With the development of globalization, informatization, and modern transportation facilities, does the accessibility of transportation facilities still play an important role in the location choice of electronic information manufacturing industries? The literature on the influence of transportation accessibility on firm location has mainly concerned the producer services and logistics firms, while little evidence has yet been provided on electronic information manufacturing industries. This paper aimed to fill the gap in the previous research on this topic. The results show that all three groups of firms have a similar spatial pattern. Also, similar to the results of Weterings [18], Lu [45] and Yuan [24], the results of this study show that Japanese-funded electronic information manufacturing firms are mainly concentrated in the peripheral outskirts of Shanghai’s central city, while the number of firms in the outer suburbs is relatively small.
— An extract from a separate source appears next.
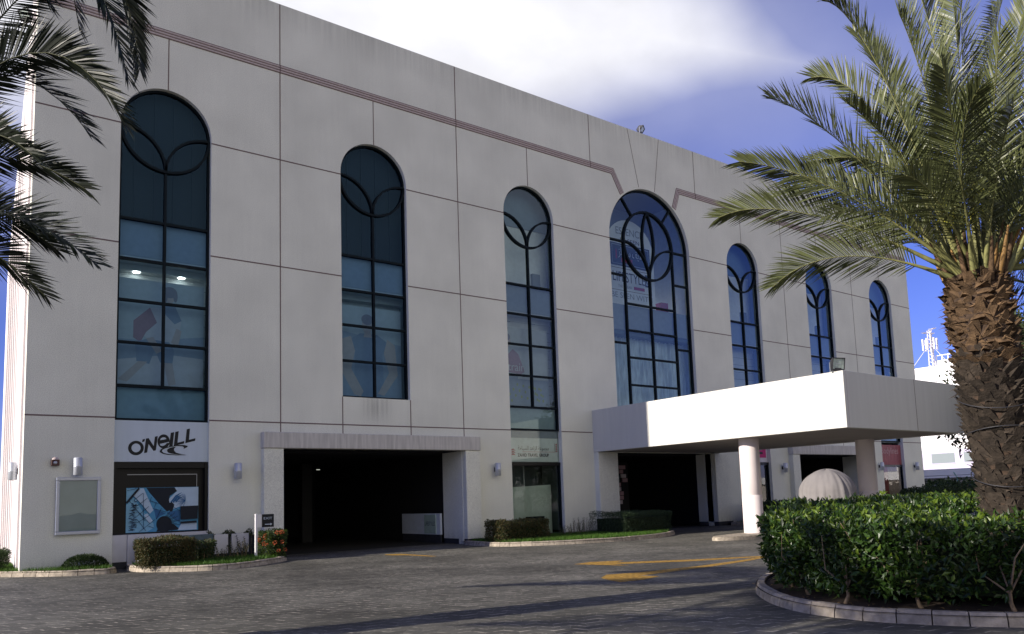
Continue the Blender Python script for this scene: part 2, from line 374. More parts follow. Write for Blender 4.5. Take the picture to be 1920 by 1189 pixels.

Another finding reveals that a spatial coupling relationship between the distribution of the firms and their accessibility to different transportation facilities is clearly discernable. That is, the firms tend to select the areas with better accessibility to transportation facilities. Further, we identified two types of spatial coupling models between transportation facility accessibility and firm location. The first, represented by the airports and railway stations, shows an inverse U-shaped curve relationship. The second type is associated with accessibility to the subway stations and the ports, and the spatial coupling relationship degree between transportation facility accessibility and firm distribution is of negative linearity.

All three groups of firms tend to be distributed in the areas with good accessibility to transportation facilities, and the attractiveness of airport accessibility is the most significant. Although Sargent (1987) acknowledged the importance of Kyushu airport accessibility in attracting more firms because of the advantages of large transport capacity for passengers and cargo [14], he did not compare the importance among location factors. Furthermore, we analyzed the varied influence of accessibility of different transportation facilities on the location choices of the firms with different types of ownership. Compared with other firms, wholly-owned Japanese firms are more likely to distribute in areas with better accessibility to transportation facilities in order to reduce costs and investment risks.

This study provides some insight into how the foreign owned electronic information manufacturing industries are distributed at a city level, and how their location choices are coupled with, and affected, by transportation infrastructure accessibility. However, this study is based on firm data from 2012. It therefore lacks a dynamic analysis of different time breakpoints, due to space limitations and difficulty of data acquisition. Further study is needed to address how firm location is transformed in the process of changing transportation accessibility, on a city scale.